The new civilian administrator of Iraq, L. Paul Bremer, said on Wednesday that a national assembly of Iraqi political leaders that could pave the way for self-rule probably would be held in mid-July, weeks later than originally scheduled by the US.
Speaking at a tour of a refurbished Baghdad jail, Bremer did not say whether the new Iraqi leadership would be a provisional government, as the administration said earlier, or an interim authority. Bremer told Iraqi political leaders at a meeting Friday that the allies favored an interim authority, but Iraqi leaders worry that an interim authority would be much weaker than a fully-formed government. On Tuesday they said they were drafting a formal protest on the issue.
Bremer explained the delay as part of an American-led effort to broaden participation in building an Iraqi authority.
"The group we saw Friday night is not representative of all the Iraqi people and by their own admission they're not representative," he said at the entrance to the freshly-painted Al Karkh jail.
Iraqi political leaders have warned allied representatives that postponing forming an interim government would further damage the image of the United States here. Iraqi politicians have also said that a change in the plans for self-rule could reinforce the widely-held opinion here that the US and its allies invaded Iraq only to harvest its oil riches.
Violence and looting continued. On Wednesday night Reuters reported that a US command post near Fallujah was struck by four explosions that left an American tank burning, according to al-Jazeera television reports citing witnesses.
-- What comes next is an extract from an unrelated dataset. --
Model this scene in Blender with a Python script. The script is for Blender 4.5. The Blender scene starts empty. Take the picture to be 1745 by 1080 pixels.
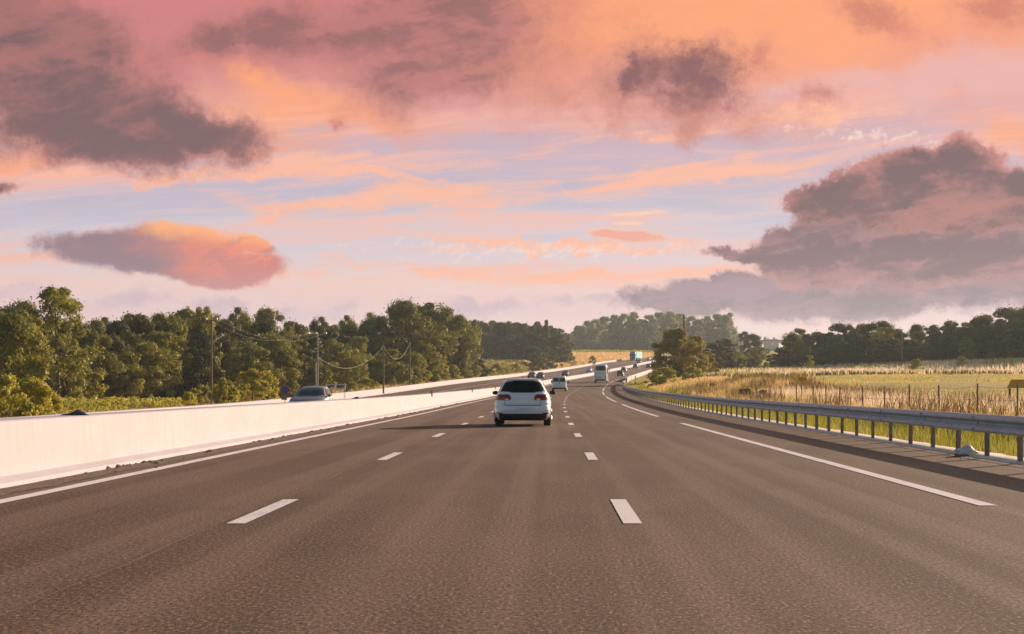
import bpy, bmesh, math, random
import numpy as np
from mathutils import Vector, Matrix, noise as mnoise
R = math.radians
random.seed(7); rng = np.random.default_rng(7)
scene = bpy.context.scene
COL = scene.collection

# ------------------------------------------------------------------ camera
EYE = 1.2
FP, VX, VY = 2880.0, 934.0, 660.0           # focal length in photo pixels, bearing of the straight road
cd = bpy.data.cameras.new('camera'); cam = bpy.data.objects.new('camera', cd); COL.objects.link(cam)
cd.sensor_width = 36; cd.lens = 36*FP/1745
cd.shift_x = -(VX-872.5)/1745; cd.shift_y = (VY-540)/1745
cd.clip_start = 0.1; cd.clip_end = 9000
cam.location = (0, 0, EYE); cam.rotation_euler = (R(90), 0, 0)
scene.camera = cam

# ------------------------------------------------------------------ light
SUN_AZ, SUN_EL = R(41), R(15)               # azimuth measured from +Y towards +X
sd = bpy.data.lights.new('sun', 'SUN'); sun = bpy.data.objects.new('sun', sd); COL.objects.link(sun)
sd.energy = 5.0; sd.angle = R(0.5); sd.color = (1.0, 0.77, 0.57)
sdir = Vector((math.sin(SUN_AZ)*math.cos(SUN_EL), math.cos(SUN_AZ)*math.cos(SUN_EL), math.sin(SUN_EL)))
sun.rotation_euler = sdir.to_track_quat('Z', 'Y').to_euler(); sun.location = (60, 60, 60)
scene.view_settings.view_transform = 'Standard'; scene.view_settings.look = 'None'
scene.view_settings.exposure = 0.5; scene.view_settings.gamma = 1
EXPO = 2**scene.view_settings.exposure

def lin(c):
    out = []
    for v in c:
        v = v/255.0
        out.append(v/12.92 if v <= .04045 else ((v+.055)/1.055)**2.4)
    return tuple(out)

# ------------------------------------------------------------------ node helpers
class E:
    """a scalar node expression"""
    nt = None
    def __init__(s, x): s.x = x
    @staticmethod
    def m(op, *a, clamp=False):
        n = E.nt.nodes.new('ShaderNodeMath'); n.operation = op; n.use_clamp = clamp
        for i, v in enumerate(a):
            v = v.x if isinstance(v, E) else v
            if isinstance(v, (int, float)): n.inputs[i].default_value = v
            else: E.nt.links.new(v, n.inputs[i])
        return E(n.outputs[0])
    def __add__(a, b): return E.m('ADD', a, b)
    __radd__ = __add__
    def __sub__(a, b): return E.m('SUBTRACT', a, b)
    def __rsub__(a, b): return E.m('SUBTRACT', b, a)
    def __mul__(a, b): return E.m('MULTIPLY', a, b)
    __rmul__ = __mul__
    def __truediv__(a, b): return E.m('DIVIDE', a, b)
    def pow(a, b): return E.m('POWER', a, b)
    def max(a, b): return E.m('MAXIMUM', a, b)
    def min(a, b): return E.m('MINIMUM', a, b)
def smooth(x, lo, hi, a=0.0, b=1.0):
    n = E.nt.nodes.new('ShaderNodeMapRange'); n.interpolation_type = 'SMOOTHSTEP'
    E.nt.links.new(x.x, n.inputs[0])
    n.inputs[1].default_value = lo; n.inputs[2].default_value = hi
    n.inputs[3].default_value = a; n.inputs[4].default_value = b
    return E(n.outputs[0])
def vec(x, y, z=0.0):
    n = E.nt.nodes.new('ShaderNodeCombineXYZ')
    for i, v in enumerate((x, y, z)):
        v = v.x if isinstance(v, E) else v
        if isinstance(v, (int, float)): n.inputs[i].default_value = v
        else: E.nt.links.new(v, n.inputs[i])
    return n.outputs[0]
def fbm(v, scale=1.0, detail=5, rough=.55, dist=0.0, dim='3D'):
    n = E.nt.nodes.new('ShaderNodeTexNoise'); n.noise_dimensions = dim
    E.nt.links.new(v, n.inputs['Vector'])
    n.inputs['Scale'].default_value = scale; n.inputs['Detail'].default_value = detail
    n.inputs['Roughness'].default_value = rough; n.inputs['Distortion'].default_value = dist
    return E(n.outputs[0])
def mixc(f, a, b):
    n = E.nt.nodes.new('ShaderNodeMix'); n.data_type = 'RGBA'; n.clamp_factor = True
    f = f.x if isinstance(f, E) else f
    for i, v in ((0, f), (6, a), (7, b)):
        if isinstance(v, (int, float)): n.inputs[i].default_value = v
        elif isinstance(v, tuple): n.inputs[i].default_value = (v[0], v[1], v[2], 1)
        else: E.nt.links.new(v, n.inputs[i])
    return n.outputs[2]
def ramp(x, stops):
    n = E.nt.nodes.new('ShaderNodeValToRGB'); E.nt.links.new(x.x, n.inputs[0])
    cr = n.color_ramp; cr.interpolation = 'LINEAR'
    while len(cr.elements) < len(stops): cr.elements.new(0.5)
    for e, (p, c) in zip(cr.elements, stops): e.position = p; e.color = (c[0], c[1], c[2], 1)
    return n.outputs[0]

# ------------------------------------------------------------------ sky
world = bpy.data.worlds.new('World'); scene.world = world; world.use_nodes = True
nt = world.node_tree; nt.nodes.clear(); E.nt = nt
geo = nt.nodes.new('ShaderNodeTexCoord')
sep = nt.nodes.new('ShaderNodeSeparateXYZ'); nt.links.new(geo.outputs['Generated'], sep.inputs[0])
dx, dy, dz = (E(sep.outputs[i]) for i in range(3))
yy = dy.max(0.12)
u = dx/yy*2.88 + 0.934                      # bearing and elevation of the sight line, as slopes
v = 0.66 - dz/yy*2.88
wa = fbm(vec(u, v, 0.3), 5, 4, .55)-.5
wb = fbm(vec(u, v, 5.3), 5, 4, .55)-.5
wf = fbm(vec(u, v, 9.1), 20, 8, .68)-.5
wg = fbm(vec(u, v, 2.2), 20, 8, .68)-.5
uw = u + wa*.20 + wf*.075
vw = v + wb*.13 + wg*.055
uf = u + wa*.06 + wf*.02
vf = v + wb*.03 + wg*.008
uc = u + wf*.075 + wa*.10
vc = v + wg*.060 + wb*.06
def ell(cx, cy, rx, ry, rot=0, U=None, V=None):
    U = uw if U is None else U; V = vw if V is None else V
    c, s = math.cos(R(rot)), math.sin(R(rot))
    a = (U-cx)*(c/rx) + (V-cy)*(s/rx)
    b = (V-cy)*(c/ry) - (U-cx)*(s/ry)
    return 1 - E.m('SQRT', a*a + b*b)
def union(*a, k=.35):
    r = a[0]
    for q in a[1:]: r = E.m('SMOOTH_MAX', r, q, k)
    return r
def S(c): return tuple(x/EXPO for x in lin(c))
# clear sky between the clouds
col = ramp(v*1.5, [(0.0, S((226,140,130))), (.15, S((230,152,140))), (.28, S((230,166,160))), (.39, S((208,178,190))),
                   (.47, S((196,184,200))), (.56, S((205,200,212))), (.64, S((214,202,212))), (.72, S((234,202,196))), (.80, S((228,196,198))), (.88, S((240,210,204)))])
big = fbm(vec(u*1.2, v*3.0, 1.7), 2.2, 5, .55)-.5
lob = fbm(vec(uw, vw, 7.7), 8.0, 8, .66)-.5
lob2 = fbm(vec(u*1.1+wf*.03, v*1.9, 1.1), 9.0, 8, .62, .3)-.5
med = fbm(vec(u, v*1.3, 4.4), 12.0, 6, .6)-.5
fine = fbm(vec(u+wf*.02, v*1.2, 6.6), 38.0, 8, .72)-.5
str_ = fbm(vec((u*.97+v*.22)*3.2+wf*.25, (v*.97-u*.22)*0+(v+u*.16)*13+wg*.5, 2.9), 1.6, 8, .64, .4)-.5
# rosy top on the left, glowing orange sheet on the right
col = mixc(smooth(union(ell(.20,.03,.45,.17), ell(.55,.02,.35,.15)) + lob*.6, -.25, .55)*.85, col, S((205,124,127)))
sheet = union(ell(1.32,-.01,.60,.20,6), ell(.98,.03,.28,.15), ell(.46,.19,.12,.055,10), ell(.02,.262,.20,.045,-4), ell(.40,.245,.30,.030,4), ell(1.72,.235,.12,.05), ell(.58,.20,.30,.045,8), ell(.43,.145,.08,.05,30))
col = mixc(smooth(sheet + big*1.6 + lob*.5, -.15, .75)*.95, col, S((254,164,116)))
col = mixc(smooth(union(ell(1.66,.13,.26,.050,-14,), ell(1.40,.155,.3,.03,-4)) + lob*1.2, -.2, .8)*.6, col, S((230,182,182)))
# high cirrus: long streaks, lavender gaps
ca, sa = math.cos(R(4)), math.sin(R(4))
us = u*ca - v*sa; vs = u*sa + v*ca
bend = (fbm(vec(u*1.0, v*1.6, 3.1), 1.4, 2, .45)-.5)*.16
st = fbm(vec(us*1.3, (vs+bend)*15, 4.0), 1.0, 8, .62, .1)
st2 = fbm(vec(us*2.8, (vs+bend*1.2)*46, 8.0), 1.0, 8, .64, .15)
band = smooth(v, .13, .24)*smooth(v, .54, .46)
col = mixc(smooth(st*.7 + st2*.3, .54, .42)*band*.42*smooth(v, .46, .36), col, S((184,172,194)))
col = mixc(smooth(st*.55 + st2*.45, .45, .62)*band*.80, col, S((248,184,166)))
fan = union(ell(.72,.335,.20,.035,-8), ell(.56,.355,.22,.018,2), ell(1.22,.285,.25,.026,-4), ell(.56,.30,.45,.010,2), ell(.35,.29,.4,.014,-2), ell(1.05,.465,.6,.014,0), ell(.95,.41,.35,.010,2), ell(1.3,.205,.3,.018,-5), k=.1)
fans = fbm(vec(u*3.6+v*5, v*38+u*5, 6.0), 1.0, 8, .66, .35)-.5
col = mixc(smooth(fan + fans*3.2, -.35, .85)*.92, col, S((253,184,156)))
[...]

US officials at the Pentagon and at US central command said they had no information on anything happening in Falluja.
Bremer was peppered with questions on Wednesday about lawlessness, but he insisted the situation was improving.
"This city is not in anarchy," Bremer said, at a ribbon-cutting ceremony for the jail. "I spent an hour flying over the city yesterday and markets were open, businesses were open, people were out and about."
Iraqi employees at the jail seemed befuddled by the ribbon cutting, for which there was no interpreter. On the ribbon, the name of the jail was mistakenly rendered repeatedly as "Kardt," rather than Karkh.
At the police station, Bremer chatted with US soldiers who went on joint patrols with Iraqi police, while the police gathered at another part of the parking lot, frustrated that they could not get to Bremer to complain that former Baath Party members still ran the police department.
Major Gill Boice of the military police said that Iraqi police were "vetted and they have to sign papers denouncing the Baath Party" before being employed.
In front of the Republican Palace complex where Bremer and the civil authority are based, hundreds of officers from the Iraqi army gathered Wednesday to protest that they had not been paid in two months.